------ Information shown ------

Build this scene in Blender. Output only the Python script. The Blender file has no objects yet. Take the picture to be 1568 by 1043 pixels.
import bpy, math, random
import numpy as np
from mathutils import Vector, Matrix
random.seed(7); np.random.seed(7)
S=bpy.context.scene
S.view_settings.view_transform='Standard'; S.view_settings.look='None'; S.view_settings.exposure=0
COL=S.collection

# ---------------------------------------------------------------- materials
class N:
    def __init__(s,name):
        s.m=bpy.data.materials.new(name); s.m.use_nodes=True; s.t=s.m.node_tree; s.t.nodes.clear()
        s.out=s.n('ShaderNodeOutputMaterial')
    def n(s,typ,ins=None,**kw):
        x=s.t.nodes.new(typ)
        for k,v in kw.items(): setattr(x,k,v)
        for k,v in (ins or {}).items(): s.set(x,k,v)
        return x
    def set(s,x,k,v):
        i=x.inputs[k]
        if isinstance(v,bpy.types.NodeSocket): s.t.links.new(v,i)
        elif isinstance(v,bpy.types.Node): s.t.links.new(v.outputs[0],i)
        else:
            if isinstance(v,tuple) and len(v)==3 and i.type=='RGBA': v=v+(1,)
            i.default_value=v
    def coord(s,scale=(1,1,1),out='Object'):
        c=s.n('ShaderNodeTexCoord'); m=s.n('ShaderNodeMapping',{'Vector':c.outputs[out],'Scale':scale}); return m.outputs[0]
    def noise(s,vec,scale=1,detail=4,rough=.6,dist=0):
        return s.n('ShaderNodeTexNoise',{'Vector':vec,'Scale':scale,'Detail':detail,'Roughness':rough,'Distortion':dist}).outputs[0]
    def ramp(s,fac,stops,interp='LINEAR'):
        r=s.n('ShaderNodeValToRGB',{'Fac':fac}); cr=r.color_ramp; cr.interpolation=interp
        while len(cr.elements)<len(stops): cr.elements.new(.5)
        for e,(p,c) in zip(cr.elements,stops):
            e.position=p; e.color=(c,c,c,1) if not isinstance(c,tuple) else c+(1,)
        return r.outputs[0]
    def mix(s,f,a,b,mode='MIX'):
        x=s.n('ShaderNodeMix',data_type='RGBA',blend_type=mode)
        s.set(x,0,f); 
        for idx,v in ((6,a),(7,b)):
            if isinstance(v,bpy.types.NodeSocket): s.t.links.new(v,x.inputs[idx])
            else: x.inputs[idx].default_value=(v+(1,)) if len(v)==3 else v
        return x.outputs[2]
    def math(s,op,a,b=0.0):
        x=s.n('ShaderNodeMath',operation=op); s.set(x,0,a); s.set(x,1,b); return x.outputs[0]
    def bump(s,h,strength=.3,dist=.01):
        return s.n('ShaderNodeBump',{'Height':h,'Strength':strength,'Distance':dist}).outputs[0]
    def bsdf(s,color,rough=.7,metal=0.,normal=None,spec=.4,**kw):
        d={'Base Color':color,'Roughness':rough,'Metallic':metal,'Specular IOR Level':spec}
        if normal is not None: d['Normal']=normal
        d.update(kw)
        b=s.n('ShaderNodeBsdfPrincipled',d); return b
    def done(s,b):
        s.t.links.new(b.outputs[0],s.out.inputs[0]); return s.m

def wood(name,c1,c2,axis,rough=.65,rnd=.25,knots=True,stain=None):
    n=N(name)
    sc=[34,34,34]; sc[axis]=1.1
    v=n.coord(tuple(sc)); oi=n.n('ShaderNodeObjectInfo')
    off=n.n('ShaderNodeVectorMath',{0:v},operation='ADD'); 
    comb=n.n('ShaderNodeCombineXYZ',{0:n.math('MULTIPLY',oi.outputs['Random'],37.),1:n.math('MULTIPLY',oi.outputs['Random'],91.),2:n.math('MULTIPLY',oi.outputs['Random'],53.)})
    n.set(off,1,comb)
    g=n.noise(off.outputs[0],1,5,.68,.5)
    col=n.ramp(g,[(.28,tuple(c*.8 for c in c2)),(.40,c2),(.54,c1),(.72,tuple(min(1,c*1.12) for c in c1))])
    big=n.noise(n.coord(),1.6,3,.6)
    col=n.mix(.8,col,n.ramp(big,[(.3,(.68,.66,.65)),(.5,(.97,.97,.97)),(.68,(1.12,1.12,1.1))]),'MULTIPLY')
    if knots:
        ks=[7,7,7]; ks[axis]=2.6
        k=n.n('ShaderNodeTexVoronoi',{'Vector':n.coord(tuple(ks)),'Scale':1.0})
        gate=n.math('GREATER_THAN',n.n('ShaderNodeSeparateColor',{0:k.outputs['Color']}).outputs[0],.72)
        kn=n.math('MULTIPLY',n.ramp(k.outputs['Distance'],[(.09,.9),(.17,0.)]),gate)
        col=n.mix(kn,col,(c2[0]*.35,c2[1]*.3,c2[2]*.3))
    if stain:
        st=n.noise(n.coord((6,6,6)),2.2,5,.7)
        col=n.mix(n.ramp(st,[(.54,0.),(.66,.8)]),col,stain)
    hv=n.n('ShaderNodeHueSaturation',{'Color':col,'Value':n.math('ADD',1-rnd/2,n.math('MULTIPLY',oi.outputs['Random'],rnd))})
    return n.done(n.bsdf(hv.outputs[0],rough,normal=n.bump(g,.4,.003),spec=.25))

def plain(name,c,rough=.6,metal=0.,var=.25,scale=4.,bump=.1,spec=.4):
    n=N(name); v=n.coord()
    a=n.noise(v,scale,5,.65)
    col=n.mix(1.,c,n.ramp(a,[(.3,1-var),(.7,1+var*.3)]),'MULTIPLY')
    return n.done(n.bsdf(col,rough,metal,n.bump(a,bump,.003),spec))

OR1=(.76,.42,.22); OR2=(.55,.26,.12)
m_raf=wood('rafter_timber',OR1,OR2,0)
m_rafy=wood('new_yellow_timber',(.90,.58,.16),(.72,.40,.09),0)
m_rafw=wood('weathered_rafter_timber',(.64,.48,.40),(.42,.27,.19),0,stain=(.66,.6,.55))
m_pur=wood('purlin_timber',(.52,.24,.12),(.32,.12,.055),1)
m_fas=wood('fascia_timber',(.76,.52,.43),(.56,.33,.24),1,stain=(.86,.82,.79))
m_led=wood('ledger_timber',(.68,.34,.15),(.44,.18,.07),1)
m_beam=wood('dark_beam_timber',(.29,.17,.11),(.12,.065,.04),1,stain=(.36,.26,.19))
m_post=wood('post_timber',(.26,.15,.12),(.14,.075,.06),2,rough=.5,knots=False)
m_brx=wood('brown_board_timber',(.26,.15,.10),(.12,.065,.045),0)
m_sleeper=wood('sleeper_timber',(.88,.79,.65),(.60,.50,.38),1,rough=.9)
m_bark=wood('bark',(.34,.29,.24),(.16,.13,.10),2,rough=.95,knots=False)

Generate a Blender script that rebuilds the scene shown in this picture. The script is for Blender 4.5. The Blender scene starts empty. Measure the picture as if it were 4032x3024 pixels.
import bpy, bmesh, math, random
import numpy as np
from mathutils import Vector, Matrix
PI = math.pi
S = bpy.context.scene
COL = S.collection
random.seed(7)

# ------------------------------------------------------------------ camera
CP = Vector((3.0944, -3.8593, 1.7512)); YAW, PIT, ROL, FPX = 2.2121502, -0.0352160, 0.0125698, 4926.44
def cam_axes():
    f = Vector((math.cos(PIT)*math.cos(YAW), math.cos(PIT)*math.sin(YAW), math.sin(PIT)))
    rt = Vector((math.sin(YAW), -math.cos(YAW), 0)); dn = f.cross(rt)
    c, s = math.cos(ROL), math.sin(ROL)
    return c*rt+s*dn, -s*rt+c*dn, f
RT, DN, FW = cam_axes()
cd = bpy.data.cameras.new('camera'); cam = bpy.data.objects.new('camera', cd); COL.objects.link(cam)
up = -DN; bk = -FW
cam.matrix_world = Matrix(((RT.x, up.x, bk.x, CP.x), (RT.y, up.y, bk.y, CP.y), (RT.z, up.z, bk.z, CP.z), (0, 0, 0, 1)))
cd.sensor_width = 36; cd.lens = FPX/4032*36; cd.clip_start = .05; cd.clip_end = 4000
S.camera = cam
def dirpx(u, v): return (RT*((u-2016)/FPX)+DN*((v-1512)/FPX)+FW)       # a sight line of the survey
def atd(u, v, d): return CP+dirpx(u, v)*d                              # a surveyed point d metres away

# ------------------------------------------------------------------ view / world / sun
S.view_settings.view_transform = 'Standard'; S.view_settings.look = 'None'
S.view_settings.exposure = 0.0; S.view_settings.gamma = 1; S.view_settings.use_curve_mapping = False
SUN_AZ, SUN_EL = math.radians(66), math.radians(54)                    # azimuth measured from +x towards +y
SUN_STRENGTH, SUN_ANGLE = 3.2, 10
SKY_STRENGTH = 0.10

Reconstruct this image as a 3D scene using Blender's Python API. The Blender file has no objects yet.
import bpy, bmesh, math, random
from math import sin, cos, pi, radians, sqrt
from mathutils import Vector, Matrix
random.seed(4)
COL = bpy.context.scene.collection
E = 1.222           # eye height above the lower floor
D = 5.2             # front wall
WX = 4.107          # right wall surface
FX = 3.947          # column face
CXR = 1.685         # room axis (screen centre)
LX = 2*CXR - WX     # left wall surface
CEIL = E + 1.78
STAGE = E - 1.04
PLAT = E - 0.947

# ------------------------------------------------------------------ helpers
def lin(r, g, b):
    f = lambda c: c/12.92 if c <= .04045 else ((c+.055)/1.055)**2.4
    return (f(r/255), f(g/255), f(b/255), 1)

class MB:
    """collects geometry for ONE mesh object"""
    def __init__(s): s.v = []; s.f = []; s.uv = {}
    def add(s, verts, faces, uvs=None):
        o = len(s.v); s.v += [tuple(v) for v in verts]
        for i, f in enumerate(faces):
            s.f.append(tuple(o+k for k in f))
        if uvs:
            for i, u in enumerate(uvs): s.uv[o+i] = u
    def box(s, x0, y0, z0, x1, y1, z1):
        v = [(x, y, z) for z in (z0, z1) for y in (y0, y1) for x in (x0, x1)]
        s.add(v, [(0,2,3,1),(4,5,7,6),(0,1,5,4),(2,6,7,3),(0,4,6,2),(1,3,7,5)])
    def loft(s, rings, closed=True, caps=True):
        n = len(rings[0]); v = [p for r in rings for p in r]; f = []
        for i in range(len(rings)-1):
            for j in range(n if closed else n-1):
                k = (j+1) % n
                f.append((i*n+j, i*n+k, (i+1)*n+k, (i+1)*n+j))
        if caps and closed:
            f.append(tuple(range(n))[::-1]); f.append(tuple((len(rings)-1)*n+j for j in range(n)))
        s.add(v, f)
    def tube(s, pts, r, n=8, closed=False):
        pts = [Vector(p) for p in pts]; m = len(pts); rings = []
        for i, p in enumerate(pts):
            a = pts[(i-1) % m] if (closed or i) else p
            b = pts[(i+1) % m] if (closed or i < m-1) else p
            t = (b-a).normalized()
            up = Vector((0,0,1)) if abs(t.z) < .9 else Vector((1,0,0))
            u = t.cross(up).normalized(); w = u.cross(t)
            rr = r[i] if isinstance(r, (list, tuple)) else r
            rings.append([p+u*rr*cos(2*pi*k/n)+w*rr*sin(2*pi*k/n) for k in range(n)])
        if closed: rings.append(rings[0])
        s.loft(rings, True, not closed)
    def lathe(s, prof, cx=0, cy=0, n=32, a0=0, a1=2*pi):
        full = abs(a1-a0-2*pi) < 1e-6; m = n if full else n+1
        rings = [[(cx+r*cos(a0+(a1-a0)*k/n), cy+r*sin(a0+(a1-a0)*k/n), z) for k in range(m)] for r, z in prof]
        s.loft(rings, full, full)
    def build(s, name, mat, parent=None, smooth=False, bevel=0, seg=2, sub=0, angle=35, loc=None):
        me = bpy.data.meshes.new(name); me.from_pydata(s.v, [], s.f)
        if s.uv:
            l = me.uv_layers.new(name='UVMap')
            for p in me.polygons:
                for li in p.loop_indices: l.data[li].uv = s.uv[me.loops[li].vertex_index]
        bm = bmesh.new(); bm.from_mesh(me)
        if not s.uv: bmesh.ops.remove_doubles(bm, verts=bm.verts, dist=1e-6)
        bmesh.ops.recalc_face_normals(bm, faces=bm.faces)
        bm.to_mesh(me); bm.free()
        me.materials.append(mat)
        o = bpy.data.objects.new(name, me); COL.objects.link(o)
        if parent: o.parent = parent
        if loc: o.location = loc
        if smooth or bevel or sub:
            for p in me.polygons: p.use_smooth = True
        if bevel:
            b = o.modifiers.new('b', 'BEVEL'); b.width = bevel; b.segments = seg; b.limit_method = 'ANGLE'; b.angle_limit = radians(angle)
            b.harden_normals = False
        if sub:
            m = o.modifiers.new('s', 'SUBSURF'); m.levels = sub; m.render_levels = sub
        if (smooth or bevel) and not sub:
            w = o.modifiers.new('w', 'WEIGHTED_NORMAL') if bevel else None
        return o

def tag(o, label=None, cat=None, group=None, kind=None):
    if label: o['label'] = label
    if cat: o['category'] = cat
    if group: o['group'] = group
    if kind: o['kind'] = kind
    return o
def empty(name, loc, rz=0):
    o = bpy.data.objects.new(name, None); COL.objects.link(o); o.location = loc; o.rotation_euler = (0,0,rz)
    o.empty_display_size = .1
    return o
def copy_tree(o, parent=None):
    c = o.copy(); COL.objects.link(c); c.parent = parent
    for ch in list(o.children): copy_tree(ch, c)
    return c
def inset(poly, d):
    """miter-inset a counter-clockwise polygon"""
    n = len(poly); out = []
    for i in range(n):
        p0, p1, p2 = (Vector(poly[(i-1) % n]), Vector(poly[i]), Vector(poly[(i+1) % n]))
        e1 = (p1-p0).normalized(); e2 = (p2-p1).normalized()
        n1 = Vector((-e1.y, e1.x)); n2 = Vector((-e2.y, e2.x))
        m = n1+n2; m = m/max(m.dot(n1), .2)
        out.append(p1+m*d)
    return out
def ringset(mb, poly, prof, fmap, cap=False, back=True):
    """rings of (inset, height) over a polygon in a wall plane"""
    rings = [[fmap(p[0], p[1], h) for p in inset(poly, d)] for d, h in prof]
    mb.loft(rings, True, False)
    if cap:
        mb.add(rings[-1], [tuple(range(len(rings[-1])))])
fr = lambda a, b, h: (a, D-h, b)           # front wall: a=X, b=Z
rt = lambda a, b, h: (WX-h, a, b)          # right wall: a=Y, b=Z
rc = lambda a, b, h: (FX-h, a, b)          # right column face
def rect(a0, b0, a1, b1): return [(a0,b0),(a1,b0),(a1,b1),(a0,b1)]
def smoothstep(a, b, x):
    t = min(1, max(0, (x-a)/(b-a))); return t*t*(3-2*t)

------

## [Problem statement]
Output exactly one stretch of the listing: from the line containing "Reconstruct this image" through the line containing "return (f(r/255), f(g/255), f(b/255), 1)", both end lines included.

## [Reply]
Reconstruct this image as a 3D scene using Blender's Python API. The Blender file has no objects yet.
import bpy, bmesh, math, random
from math import sin, cos, pi, radians, sqrt
from mathutils import Vector, Matrix
random.seed(4)
COL = bpy.context.scene.collection
E = 1.222           # eye height above the lower floor
D = 5.2             # front wall
WX = 4.107          # right wall surface
FX = 3.947          # column face
CXR = 1.685         # room axis (screen centre)
LX = 2*CXR - WX     # left wall surface
CEIL = E + 1.78
STAGE = E - 1.04
PLAT = E - 0.947

# ------------------------------------------------------------------ helpers
def lin(r, g, b):
    f = lambda c: c/12.92 if c <= .04045 else ((c+.055)/1.055)**2.4
    return (f(r/255), f(g/255), f(b/255), 1)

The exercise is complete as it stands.